# [CHALLENGE]
Write out the entire listing below exactly as it appears, minus any pictures.
****************************************
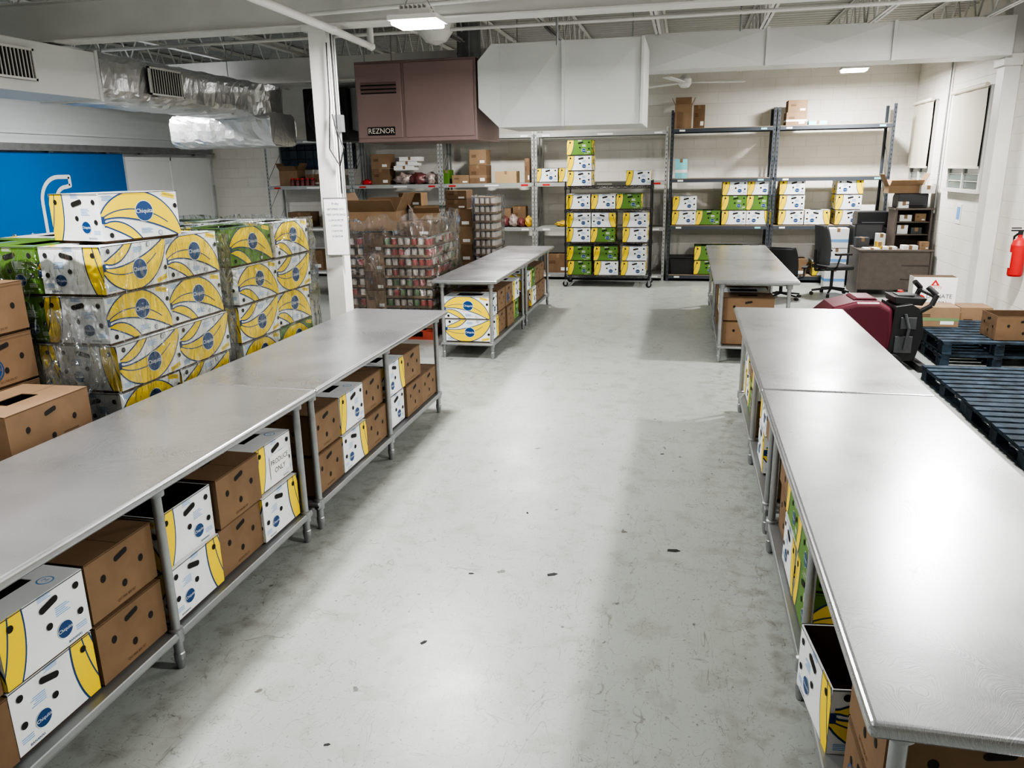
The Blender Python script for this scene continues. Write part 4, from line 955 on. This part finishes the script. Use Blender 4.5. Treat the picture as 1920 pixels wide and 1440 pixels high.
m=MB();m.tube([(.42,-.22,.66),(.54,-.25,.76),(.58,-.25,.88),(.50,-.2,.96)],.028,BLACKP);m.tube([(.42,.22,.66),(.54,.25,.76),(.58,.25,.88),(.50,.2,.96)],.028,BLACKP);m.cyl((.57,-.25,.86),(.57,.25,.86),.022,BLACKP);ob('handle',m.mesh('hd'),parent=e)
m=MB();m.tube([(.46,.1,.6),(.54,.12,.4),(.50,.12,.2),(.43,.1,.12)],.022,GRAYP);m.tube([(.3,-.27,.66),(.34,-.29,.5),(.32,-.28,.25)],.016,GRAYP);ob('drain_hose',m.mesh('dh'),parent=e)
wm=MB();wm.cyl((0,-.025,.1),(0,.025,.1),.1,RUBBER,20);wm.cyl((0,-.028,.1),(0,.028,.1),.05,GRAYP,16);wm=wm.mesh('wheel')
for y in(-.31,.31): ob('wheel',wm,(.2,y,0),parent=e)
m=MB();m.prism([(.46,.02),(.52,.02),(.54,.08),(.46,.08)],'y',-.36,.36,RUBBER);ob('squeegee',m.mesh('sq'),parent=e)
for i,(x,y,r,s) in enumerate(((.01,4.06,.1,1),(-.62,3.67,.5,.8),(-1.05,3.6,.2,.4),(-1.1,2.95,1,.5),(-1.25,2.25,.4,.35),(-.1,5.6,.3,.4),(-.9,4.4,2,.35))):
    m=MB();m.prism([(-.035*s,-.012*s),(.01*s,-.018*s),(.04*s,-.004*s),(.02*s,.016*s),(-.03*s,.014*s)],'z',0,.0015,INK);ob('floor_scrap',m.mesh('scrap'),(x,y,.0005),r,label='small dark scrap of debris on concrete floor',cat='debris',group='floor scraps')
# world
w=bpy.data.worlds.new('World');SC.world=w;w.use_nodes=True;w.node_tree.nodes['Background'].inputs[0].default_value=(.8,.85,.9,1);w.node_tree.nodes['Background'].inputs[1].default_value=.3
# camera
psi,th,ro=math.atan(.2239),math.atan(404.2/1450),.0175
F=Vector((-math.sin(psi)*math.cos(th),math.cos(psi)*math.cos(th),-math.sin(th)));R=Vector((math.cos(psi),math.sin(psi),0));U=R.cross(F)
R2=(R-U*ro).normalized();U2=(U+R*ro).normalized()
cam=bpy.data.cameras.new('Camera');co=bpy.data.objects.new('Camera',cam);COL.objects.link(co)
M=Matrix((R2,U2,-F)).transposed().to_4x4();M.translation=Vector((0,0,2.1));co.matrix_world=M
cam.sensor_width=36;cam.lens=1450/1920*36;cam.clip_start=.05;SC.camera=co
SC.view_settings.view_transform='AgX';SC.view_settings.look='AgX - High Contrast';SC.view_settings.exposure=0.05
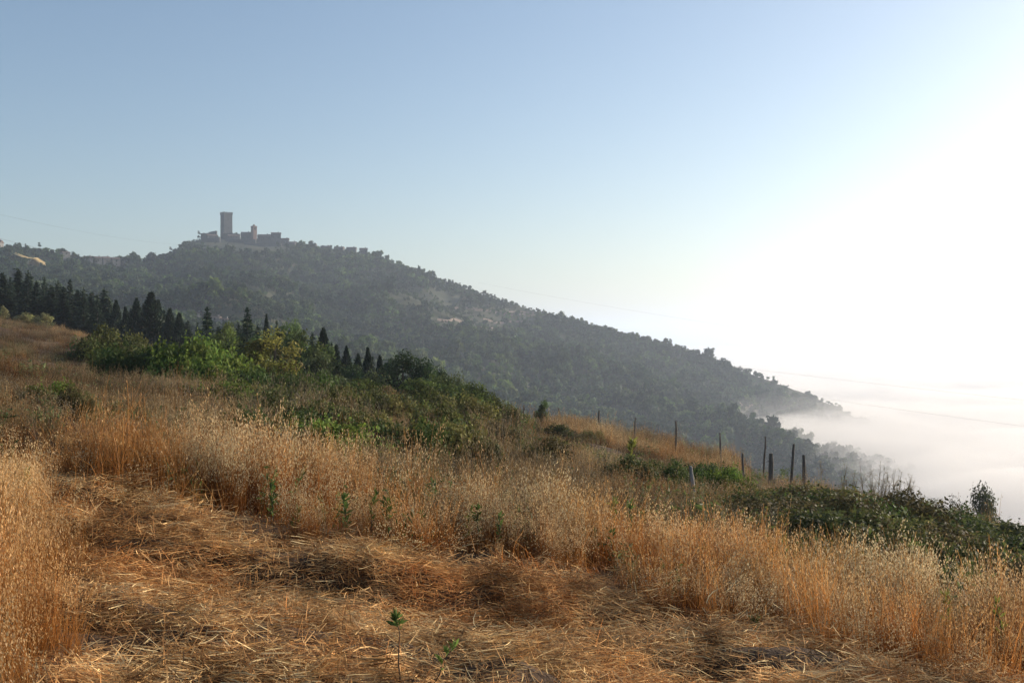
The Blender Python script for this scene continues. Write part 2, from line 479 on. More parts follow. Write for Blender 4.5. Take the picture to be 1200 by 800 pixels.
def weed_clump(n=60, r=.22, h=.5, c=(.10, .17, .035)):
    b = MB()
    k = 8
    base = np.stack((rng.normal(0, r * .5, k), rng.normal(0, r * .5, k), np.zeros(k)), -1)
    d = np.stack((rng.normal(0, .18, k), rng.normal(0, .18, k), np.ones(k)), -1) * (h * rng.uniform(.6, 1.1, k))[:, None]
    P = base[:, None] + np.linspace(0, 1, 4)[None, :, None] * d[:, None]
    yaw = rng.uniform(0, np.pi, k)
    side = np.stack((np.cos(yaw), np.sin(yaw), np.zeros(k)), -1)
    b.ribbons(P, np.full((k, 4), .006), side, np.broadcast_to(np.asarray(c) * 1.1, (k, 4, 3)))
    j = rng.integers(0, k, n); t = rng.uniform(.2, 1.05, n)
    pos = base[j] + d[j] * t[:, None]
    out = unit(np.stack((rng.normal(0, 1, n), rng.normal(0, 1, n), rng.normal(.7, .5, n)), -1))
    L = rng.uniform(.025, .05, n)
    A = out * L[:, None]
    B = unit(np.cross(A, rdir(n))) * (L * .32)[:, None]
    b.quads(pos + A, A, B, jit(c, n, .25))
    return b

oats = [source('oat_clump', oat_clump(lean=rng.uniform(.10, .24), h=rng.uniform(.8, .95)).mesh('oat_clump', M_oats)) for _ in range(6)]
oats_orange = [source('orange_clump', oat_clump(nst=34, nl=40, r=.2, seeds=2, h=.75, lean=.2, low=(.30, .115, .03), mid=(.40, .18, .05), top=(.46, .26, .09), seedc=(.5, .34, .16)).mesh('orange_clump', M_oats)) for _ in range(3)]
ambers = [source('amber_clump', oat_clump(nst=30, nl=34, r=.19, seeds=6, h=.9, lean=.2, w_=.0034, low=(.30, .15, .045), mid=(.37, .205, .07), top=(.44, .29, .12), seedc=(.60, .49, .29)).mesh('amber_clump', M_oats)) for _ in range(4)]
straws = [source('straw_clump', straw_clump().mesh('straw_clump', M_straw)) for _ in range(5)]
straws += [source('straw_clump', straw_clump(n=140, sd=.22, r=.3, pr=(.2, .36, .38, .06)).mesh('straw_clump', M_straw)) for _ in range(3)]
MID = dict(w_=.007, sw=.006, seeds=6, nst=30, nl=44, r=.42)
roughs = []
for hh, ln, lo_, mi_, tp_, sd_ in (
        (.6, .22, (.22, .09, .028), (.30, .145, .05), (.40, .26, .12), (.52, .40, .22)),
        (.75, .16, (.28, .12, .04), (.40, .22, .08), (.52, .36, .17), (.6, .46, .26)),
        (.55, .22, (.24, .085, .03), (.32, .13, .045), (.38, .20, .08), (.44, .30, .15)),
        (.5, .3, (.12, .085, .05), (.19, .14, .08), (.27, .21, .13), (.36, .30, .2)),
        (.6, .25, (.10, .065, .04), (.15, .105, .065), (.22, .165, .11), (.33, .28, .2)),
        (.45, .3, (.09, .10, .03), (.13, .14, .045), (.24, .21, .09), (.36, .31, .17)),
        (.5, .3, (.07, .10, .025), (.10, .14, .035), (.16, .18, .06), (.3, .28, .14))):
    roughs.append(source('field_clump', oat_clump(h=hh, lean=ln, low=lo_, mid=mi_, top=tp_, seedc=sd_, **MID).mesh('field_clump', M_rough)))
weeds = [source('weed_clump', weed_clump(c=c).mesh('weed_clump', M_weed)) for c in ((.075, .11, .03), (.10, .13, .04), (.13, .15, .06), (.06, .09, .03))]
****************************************
# [ANSWER FOR THE TASK]
The Blender Python script for this scene continues. Write part 4, from line 955 on. This part finishes the script. Use Blender 4.5. Treat the picture as 1920 pixels wide and 1440 pixels high.
m=MB();m.tube([(.42,-.22,.66),(.54,-.25,.76),(.58,-.25,.88),(.50,-.2,.96)],.028,BLACKP);m.tube([(.42,.22,.66),(.54,.25,.76),(.58,.25,.88),(.50,.2,.96)],.028,BLACKP);m.cyl((.57,-.25,.86),(.57,.25,.86),.022,BLACKP);ob('handle',m.mesh('hd'),parent=e)
m=MB();m.tube([(.46,.1,.6),(.54,.12,.4),(.50,.12,.2),(.43,.1,.12)],.022,GRAYP);m.tube([(.3,-.27,.66),(.34,-.29,.5),(.32,-.28,.25)],.016,GRAYP);ob('drain_hose',m.mesh('dh'),parent=e)
wm=MB();wm.cyl((0,-.025,.1),(0,.025,.1),.1,RUBBER,20);wm.cyl((0,-.028,.1),(0,.028,.1),.05,GRAYP,16);wm=wm.mesh('wheel')
for y in(-.31,.31): ob('wheel',wm,(.2,y,0),parent=e)
m=MB();m.prism([(.46,.02),(.52,.02),(.54,.08),(.46,.08)],'y',-.36,.36,RUBBER);ob('squeegee',m.mesh('sq'),parent=e)
for i,(x,y,r,s) in enumerate(((.01,4.06,.1,1),(-.62,3.67,.5,.8),(-1.05,3.6,.2,.4),(-1.1,2.95,1,.5),(-1.25,2.25,.4,.35),(-.1,5.6,.3,.4),(-.9,4.4,2,.35))):
    m=MB();m.prism([(-.035*s,-.012*s),(.01*s,-.018*s),(.04*s,-.004*s),(.02*s,.016*s),(-.03*s,.014*s)],'z',0,.0015,INK);ob('floor_scrap',m.mesh('scrap'),(x,y,.0005),r,label='small dark scrap of debris on concrete floor',cat='debris',group='floor scraps')
# world
w=bpy.data.worlds.new('World');SC.world=w;w.use_nodes=True;w.node_tree.nodes['Background'].inputs[0].default_value=(.8,.85,.9,1);w.node_tree.nodes['Background'].inputs[1].default_value=.3
# camera
psi,th,ro=math.atan(.2239),math.atan(404.2/1450),.0175
F=Vector((-math.sin(psi)*math.cos(th),math.cos(psi)*math.cos(th),-math.sin(th)));R=Vector((math.cos(psi),math.sin(psi),0));U=R.cross(F)
R2=(R-U*ro).normalized();U2=(U+R*ro).normalized()
cam=bpy.data.cameras.new('Camera');co=bpy.data.objects.new('Camera',cam);COL.objects.link(co)
M=Matrix((R2,U2,-F)).transposed().to_4x4();M.translation=Vector((0,0,2.1));co.matrix_world=M
cam.sensor_width=36;cam.lens=1450/1920*36;cam.clip_start=.05;SC.camera=co
SC.view_settings.view_transform='AgX';SC.view_settings.look='AgX - High Contrast';SC.view_settings.exposure=0.05
The Blender Python script for this scene continues. Write part 2, from line 479 on. More parts follow. Write for Blender 4.5. Take the picture to be 1200 by 800 pixels.
def weed_clump(n=60, r=.22, h=.5, c=(.10, .17, .035)):
    b = MB()
    k = 8
    base = np.stack((rng.normal(0, r * .5, k), rng.normal(0, r * .5, k), np.zeros(k)), -1)
    d = np.stack((rng.normal(0, .18, k), rng.normal(0, .18, k), np.ones(k)), -1) * (h * rng.uniform(.6, 1.1, k))[:, None]
    P = base[:, None] + np.linspace(0, 1, 4)[None, :, None] * d[:, None]
    yaw = rng.uniform(0, np.pi, k)
    side = np.stack((np.cos(yaw), np.sin(yaw), np.zeros(k)), -1)
    b.ribbons(P, np.full((k, 4), .006), side, np.broadcast_to(np.asarray(c) * 1.1, (k, 4, 3)))
    j = rng.integers(0, k, n); t = rng.uniform(.2, 1.05, n)
    pos = base[j] + d[j] * t[:, None]
    out = unit(np.stack((rng.normal(0, 1, n), rng.normal(0, 1, n), rng.normal(.7, .5, n)), -1))
    L = rng.uniform(.025, .05, n)
    A = out * L[:, None]
    B = unit(np.cross(A, rdir(n))) * (L * .32)[:, None]
    b.quads(pos + A, A, B, jit(c, n, .25))
    return b

oats = [source('oat_clump', oat_clump(lean=rng.uniform(.10, .24), h=rng.uniform(.8, .95)).mesh('oat_clump', M_oats)) for _ in range(6)]
oats_orange = [source('orange_clump', oat_clump(nst=34, nl=40, r=.2, seeds=2, h=.75, lean=.2, low=(.30, .115, .03), mid=(.40, .18, .05), top=(.46, .26, .09), seedc=(.5, .34, .16)).mesh('orange_clump', M_oats)) for _ in range(3)]
ambers = [source('amber_clump', oat_clump(nst=30, nl=34, r=.19, seeds=6, h=.9, lean=.2, w_=.0034, low=(.30, .15, .045), mid=(.37, .205, .07), top=(.44, .29, .12), seedc=(.60, .49, .29)).mesh('amber_clump', M_oats)) for _ in range(4)]
straws = [source('straw_clump', straw_clump().mesh('straw_clump', M_straw)) for _ in range(5)]
straws += [source('straw_clump', straw_clump(n=140, sd=.22, r=.3, pr=(.2, .36, .38, .06)).mesh('straw_clump', M_straw)) for _ in range(3)]
MID = dict(w_=.007, sw=.006, seeds=6, nst=30, nl=44, r=.42)
roughs = []
for hh, ln, lo_, mi_, tp_, sd_ in (
        (.6, .22, (.22, .09, .028), (.30, .145, .05), (.40, .26, .12), (.52, .40, .22)),
        (.75, .16, (.28, .12, .04), (.40, .22, .08), (.52, .36, .17), (.6, .46, .26)),
        (.55, .22, (.24, .085, .03), (.32, .13, .045), (.38, .20, .08), (.44, .30, .15)),
        (.5, .3, (.12, .085, .05), (.19, .14, .08), (.27, .21, .13), (.36, .30, .2)),
        (.6, .25, (.10, .065, .04), (.15, .105, .065), (.22, .165, .11), (.33, .28, .2)),
        (.45, .3, (.09, .10, .03), (.13, .14, .045), (.24, .21, .09), (.36, .31, .17)),
        (.5, .3, (.07, .10, .025), (.10, .14, .035), (.16, .18, .06), (.3, .28, .14))):
    roughs.append(source('field_clump', oat_clump(h=hh, lean=ln, low=lo_, mid=mi_, top=tp_, seedc=sd_, **MID).mesh('field_clump', M_rough)))
weeds = [source('weed_clump', weed_clump(c=c).mesh('weed_clump', M_weed)) for c in ((.075, .11, .03), (.10, .13, .04), (.13, .15, .06), (.06, .09, .03))]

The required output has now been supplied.